Written problem =
For the material that follows, return exactly the lines from the one with "Write the bpy" through the one with "LAMP_POWER = 18.0", both ends included.
········
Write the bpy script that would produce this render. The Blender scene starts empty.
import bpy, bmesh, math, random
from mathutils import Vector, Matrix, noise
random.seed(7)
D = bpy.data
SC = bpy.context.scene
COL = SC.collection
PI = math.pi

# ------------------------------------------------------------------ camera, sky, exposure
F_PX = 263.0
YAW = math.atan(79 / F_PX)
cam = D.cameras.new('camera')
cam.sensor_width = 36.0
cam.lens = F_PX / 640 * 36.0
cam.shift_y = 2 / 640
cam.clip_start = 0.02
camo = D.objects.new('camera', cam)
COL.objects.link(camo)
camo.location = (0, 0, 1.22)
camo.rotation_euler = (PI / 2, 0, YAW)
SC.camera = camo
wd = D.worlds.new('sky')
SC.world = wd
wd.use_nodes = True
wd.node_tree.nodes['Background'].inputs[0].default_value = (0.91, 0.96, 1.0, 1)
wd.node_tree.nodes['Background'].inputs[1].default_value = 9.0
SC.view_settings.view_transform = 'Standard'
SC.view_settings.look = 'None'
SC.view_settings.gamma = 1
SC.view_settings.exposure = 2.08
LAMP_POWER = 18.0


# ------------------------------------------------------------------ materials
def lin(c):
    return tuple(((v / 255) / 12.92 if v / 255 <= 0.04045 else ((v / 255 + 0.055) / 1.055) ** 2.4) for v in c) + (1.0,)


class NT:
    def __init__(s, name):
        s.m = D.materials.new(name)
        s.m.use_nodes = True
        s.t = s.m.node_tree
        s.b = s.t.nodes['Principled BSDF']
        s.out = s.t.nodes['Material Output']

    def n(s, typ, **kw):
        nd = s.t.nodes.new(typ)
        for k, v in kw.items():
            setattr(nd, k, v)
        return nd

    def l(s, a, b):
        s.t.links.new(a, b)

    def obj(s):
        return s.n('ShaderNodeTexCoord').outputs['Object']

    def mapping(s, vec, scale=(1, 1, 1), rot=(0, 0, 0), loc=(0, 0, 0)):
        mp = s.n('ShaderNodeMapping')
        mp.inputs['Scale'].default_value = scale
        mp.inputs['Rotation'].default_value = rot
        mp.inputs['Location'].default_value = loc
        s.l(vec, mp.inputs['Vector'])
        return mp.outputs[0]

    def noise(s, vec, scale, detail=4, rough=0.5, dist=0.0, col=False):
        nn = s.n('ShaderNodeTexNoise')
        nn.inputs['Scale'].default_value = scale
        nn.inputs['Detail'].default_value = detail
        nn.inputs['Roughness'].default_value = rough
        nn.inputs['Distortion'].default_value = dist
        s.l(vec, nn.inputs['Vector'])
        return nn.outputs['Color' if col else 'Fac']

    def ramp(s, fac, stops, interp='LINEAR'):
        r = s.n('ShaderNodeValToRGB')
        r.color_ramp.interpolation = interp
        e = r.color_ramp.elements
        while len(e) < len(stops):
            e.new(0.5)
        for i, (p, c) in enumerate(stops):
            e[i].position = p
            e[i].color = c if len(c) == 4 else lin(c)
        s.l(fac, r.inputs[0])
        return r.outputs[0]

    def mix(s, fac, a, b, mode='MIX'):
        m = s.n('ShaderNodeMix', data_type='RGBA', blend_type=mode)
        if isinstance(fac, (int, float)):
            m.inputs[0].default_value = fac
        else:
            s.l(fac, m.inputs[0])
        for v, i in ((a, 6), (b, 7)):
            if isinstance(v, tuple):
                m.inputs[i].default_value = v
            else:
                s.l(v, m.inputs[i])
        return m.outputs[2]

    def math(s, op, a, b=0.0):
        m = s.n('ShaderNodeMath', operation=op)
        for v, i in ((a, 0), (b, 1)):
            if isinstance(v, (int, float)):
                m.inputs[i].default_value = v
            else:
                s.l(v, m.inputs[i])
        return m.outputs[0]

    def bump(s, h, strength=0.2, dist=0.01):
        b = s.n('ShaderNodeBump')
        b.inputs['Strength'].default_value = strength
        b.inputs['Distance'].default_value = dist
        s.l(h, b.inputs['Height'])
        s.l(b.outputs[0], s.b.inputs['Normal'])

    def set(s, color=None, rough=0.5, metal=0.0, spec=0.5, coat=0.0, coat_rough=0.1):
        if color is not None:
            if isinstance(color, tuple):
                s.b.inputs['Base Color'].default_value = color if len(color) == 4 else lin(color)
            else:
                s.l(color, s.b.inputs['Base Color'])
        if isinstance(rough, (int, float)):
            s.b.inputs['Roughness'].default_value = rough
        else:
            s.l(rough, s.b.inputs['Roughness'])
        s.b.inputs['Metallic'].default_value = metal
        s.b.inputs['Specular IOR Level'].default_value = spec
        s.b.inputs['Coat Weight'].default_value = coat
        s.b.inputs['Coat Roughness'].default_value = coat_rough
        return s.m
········
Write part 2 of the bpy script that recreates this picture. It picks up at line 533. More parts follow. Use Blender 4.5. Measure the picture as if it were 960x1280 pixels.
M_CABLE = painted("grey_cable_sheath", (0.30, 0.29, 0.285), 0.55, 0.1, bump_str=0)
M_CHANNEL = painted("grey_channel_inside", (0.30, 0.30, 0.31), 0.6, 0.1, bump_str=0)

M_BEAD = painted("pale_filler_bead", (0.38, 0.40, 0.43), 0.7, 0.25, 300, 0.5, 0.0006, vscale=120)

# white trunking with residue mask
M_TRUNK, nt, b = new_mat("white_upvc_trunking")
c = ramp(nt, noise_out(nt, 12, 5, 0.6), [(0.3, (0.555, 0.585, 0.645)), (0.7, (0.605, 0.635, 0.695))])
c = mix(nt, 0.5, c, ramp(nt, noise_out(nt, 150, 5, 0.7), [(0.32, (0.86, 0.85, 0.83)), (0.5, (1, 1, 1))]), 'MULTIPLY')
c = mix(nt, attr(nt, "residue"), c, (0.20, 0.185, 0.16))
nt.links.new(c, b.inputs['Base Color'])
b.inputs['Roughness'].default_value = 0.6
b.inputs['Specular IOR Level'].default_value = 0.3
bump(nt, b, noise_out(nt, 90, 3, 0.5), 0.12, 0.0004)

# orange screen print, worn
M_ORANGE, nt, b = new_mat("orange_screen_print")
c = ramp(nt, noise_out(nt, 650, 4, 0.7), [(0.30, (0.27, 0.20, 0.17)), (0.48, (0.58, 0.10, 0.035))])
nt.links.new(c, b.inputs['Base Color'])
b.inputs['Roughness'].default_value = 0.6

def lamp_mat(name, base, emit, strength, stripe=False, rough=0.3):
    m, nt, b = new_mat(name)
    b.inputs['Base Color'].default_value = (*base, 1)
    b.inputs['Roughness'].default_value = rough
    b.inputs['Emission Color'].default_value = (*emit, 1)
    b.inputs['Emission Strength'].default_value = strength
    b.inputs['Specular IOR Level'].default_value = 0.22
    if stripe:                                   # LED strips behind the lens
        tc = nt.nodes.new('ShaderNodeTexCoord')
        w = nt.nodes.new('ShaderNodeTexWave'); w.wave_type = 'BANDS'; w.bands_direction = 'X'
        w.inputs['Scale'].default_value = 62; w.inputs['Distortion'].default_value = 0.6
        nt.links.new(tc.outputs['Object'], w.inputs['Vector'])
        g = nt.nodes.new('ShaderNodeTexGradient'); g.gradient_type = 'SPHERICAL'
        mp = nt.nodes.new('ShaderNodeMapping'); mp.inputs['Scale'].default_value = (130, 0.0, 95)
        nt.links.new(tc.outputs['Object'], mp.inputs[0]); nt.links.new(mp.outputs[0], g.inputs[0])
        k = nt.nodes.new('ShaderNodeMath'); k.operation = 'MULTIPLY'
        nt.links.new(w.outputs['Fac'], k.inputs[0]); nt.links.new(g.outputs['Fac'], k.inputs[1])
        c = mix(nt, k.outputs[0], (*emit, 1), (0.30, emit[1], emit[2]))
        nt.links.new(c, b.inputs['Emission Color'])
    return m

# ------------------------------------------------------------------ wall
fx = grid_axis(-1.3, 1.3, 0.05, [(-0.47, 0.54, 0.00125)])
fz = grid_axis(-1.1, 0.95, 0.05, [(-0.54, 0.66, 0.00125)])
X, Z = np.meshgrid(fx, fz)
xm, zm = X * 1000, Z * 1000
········
Result of this exercise =
Write the bpy script that would produce this render. The Blender scene starts empty.
import bpy, bmesh, math, random
from mathutils import Vector, Matrix, noise
random.seed(7)
D = bpy.data
SC = bpy.context.scene
COL = SC.collection
PI = math.pi

# ------------------------------------------------------------------ camera, sky, exposure
F_PX = 263.0
YAW = math.atan(79 / F_PX)
cam = D.cameras.new('camera')
cam.sensor_width = 36.0
cam.lens = F_PX / 640 * 36.0
cam.shift_y = 2 / 640
cam.clip_start = 0.02
camo = D.objects.new('camera', cam)
COL.objects.link(camo)
camo.location = (0, 0, 1.22)
camo.rotation_euler = (PI / 2, 0, YAW)
SC.camera = camo
wd = D.worlds.new('sky')
SC.world = wd
wd.use_nodes = True
wd.node_tree.nodes['Background'].inputs[0].default_value = (0.91, 0.96, 1.0, 1)
wd.node_tree.nodes['Background'].inputs[1].default_value = 9.0
SC.view_settings.view_transform = 'Standard'
SC.view_settings.look = 'None'
SC.view_settings.gamma = 1
SC.view_settings.exposure = 2.08
LAMP_POWER = 18.0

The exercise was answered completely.